Crédito: Felipe PoGa

Estas prácticas sustentadas en la imitación, en el consumo y en la reproducción de estereotipos, que suele incluir la manipulación de biografías (o derechamente su invención), omiten convenientemente su posición en la sociedad —generalmente acomodada o muy acomodada—, que es finalmente la que permite elegirlo todo; incluso ser subalternos y abandonar dicha condición en el momento y lugar que también se elija. Eso se llama privilegio de clase, y poco importa si las mencionadas teorías de la performatividad consideran que esa lectura se encuentra pasada de moda. Un ejemplo clásico es la moda new age entre sectores privilegiados (o “cuico-progre-jipi”, para decirlo en chileno), muy dada a mimetizarse con las culturas indígenas que asume superiores, o al menos con su idea de lo que supuestamente serían esas culturas (hasta se cuentan casos de intelectuales a los que esta postura les ha permitido acceder a la cotizada condición de “sabios”). Algunos de ellos asumen una opción más activista, apoyando las luchas indígenas del presente y desfilando con toda suerte de pirotecnia nativista por sus espacios.

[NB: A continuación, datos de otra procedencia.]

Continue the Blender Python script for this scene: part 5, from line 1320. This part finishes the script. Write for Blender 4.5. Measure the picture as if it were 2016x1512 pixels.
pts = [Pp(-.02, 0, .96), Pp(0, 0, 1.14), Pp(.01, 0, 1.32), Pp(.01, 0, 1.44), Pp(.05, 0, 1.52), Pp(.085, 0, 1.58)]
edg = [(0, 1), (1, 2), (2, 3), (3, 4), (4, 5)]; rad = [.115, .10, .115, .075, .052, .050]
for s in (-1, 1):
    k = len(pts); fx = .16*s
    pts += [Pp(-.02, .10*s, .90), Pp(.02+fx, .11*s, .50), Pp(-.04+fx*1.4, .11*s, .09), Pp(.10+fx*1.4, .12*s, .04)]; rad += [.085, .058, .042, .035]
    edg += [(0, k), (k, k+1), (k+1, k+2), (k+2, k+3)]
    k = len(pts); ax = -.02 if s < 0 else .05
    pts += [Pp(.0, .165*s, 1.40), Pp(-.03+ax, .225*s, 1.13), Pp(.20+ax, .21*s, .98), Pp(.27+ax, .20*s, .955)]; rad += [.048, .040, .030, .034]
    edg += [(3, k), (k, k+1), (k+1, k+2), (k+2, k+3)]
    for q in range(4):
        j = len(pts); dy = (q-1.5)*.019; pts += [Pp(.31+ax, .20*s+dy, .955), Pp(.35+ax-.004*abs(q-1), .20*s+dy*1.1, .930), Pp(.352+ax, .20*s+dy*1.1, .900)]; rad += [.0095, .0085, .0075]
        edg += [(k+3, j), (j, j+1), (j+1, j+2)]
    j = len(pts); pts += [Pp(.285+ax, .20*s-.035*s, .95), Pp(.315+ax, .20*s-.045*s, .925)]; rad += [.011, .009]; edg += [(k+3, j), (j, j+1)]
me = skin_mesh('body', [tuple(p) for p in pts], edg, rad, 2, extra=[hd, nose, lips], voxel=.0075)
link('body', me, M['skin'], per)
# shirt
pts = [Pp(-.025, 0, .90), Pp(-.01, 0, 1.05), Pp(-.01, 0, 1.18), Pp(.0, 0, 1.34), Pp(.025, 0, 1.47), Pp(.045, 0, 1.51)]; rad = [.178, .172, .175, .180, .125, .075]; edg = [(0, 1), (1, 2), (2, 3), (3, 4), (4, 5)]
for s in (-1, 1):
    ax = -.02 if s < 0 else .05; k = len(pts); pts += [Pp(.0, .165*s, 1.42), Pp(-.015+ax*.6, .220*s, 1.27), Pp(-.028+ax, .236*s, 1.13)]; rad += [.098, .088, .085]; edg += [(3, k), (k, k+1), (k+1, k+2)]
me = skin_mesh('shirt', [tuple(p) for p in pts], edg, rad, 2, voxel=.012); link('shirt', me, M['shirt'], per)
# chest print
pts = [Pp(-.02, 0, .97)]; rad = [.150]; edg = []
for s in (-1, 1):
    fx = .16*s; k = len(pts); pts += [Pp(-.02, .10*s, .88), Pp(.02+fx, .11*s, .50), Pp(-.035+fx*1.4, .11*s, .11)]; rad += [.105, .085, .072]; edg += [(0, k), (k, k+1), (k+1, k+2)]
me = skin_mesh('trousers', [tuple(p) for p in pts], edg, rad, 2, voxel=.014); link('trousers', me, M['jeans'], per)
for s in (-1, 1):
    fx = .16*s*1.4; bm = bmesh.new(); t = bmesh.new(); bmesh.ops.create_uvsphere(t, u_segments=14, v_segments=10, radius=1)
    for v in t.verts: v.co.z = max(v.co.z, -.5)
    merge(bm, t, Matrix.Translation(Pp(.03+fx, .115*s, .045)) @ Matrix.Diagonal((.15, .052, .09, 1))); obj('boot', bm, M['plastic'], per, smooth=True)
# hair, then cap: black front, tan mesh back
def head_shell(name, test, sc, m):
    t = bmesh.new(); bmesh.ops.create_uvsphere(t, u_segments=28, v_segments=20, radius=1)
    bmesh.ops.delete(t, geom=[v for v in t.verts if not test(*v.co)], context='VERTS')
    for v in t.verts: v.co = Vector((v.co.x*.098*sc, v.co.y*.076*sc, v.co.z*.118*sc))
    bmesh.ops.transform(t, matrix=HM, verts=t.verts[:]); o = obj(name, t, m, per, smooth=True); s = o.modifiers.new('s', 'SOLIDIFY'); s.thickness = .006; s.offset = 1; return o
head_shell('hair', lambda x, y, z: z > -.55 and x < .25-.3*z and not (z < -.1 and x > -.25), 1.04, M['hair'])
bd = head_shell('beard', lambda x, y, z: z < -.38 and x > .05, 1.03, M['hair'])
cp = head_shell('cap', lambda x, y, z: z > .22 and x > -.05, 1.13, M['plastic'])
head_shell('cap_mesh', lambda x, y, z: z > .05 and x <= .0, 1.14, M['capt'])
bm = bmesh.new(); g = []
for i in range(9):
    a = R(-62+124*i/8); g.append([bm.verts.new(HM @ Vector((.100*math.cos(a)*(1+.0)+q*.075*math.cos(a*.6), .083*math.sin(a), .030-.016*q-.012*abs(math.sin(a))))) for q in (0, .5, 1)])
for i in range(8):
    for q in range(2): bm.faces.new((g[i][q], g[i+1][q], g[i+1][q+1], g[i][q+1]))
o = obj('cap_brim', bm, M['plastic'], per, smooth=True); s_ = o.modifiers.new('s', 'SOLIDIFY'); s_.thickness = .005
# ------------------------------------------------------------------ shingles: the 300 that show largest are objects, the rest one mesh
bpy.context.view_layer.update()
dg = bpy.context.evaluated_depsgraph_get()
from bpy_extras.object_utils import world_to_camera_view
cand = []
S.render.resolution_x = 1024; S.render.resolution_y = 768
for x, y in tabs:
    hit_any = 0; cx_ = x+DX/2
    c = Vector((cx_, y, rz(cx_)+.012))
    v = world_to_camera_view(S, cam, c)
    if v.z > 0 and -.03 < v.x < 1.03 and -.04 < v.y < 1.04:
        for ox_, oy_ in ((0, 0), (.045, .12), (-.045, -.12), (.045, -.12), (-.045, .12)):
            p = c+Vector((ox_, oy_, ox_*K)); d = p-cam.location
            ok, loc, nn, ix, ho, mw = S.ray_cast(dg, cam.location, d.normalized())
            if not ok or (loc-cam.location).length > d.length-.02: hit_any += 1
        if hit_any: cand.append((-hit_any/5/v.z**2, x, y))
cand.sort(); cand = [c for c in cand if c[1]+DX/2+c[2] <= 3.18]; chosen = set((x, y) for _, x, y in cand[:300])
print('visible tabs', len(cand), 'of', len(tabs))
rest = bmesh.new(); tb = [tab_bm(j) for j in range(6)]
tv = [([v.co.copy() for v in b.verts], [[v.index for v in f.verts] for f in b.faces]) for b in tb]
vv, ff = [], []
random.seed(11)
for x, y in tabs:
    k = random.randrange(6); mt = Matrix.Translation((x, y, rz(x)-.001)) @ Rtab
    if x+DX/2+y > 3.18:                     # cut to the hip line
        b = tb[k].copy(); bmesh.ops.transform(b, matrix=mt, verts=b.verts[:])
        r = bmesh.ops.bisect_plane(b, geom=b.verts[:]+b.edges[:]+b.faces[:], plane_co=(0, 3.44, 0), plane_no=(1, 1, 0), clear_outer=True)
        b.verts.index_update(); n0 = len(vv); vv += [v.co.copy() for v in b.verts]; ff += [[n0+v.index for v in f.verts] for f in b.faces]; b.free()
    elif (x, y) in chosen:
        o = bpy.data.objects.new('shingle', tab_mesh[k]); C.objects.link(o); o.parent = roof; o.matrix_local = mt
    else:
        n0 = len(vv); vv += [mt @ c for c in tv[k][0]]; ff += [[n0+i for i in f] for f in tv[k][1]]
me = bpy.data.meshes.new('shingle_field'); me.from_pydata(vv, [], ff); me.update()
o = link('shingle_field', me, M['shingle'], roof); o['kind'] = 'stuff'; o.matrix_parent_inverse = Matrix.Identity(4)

Tampoco podría suscribir la idea de que sólo una cultura puede usar aquello que ha inventado, eso es insostenible además de ahistórico, pero el hecho de que los intercambios estén marcados por tantas jerarquías y que por lo mismo solo algunos estén habilitados para hacerlo libremente, son cuestiones que no deberían pasar desapercibidas. En una teorización fina de la interseccionalidad implicada en estas tramas de dominio, bell hooks —otra autora imprescindible del black feminism— sostiene: “(…) desde la perspectiva del patriarcado capitalista de la supremacía blanca, la esperanza es que los deseos de lo ‘primitivo’ o las fantasías sobre el Otro puedan explotarse continuamente, y que tal explotación ocurra de una manera que reinscriba y mantenga el statu quo”.

Es tentador responsabilizar únicamente a los poderes económicos y sentir que los impulsos de apropiación que de allí emanan se encuentran lejos de quienes se reconocen sensibles a las demandas de sectores históricamente subordinados. Pero es importante advertir que el problema de la apropiación es más heterogéneo y cercano, lo que tiene una significancia profunda, porque todas las formas de apropiación en algún punto se relacionan, implicando riesgos para estos movimientos. Uno de esos riesgos es el de ser reducidos a símbolos vaciados de su contenido transgresor, como ese peinado “de moda” en el caso de las activistas afroamericanas, y que denuncia con justificada indignación Angela Davis. Intentos por “devorar al otro”, como dice hooks, en los que el mercado no es el único protagonista.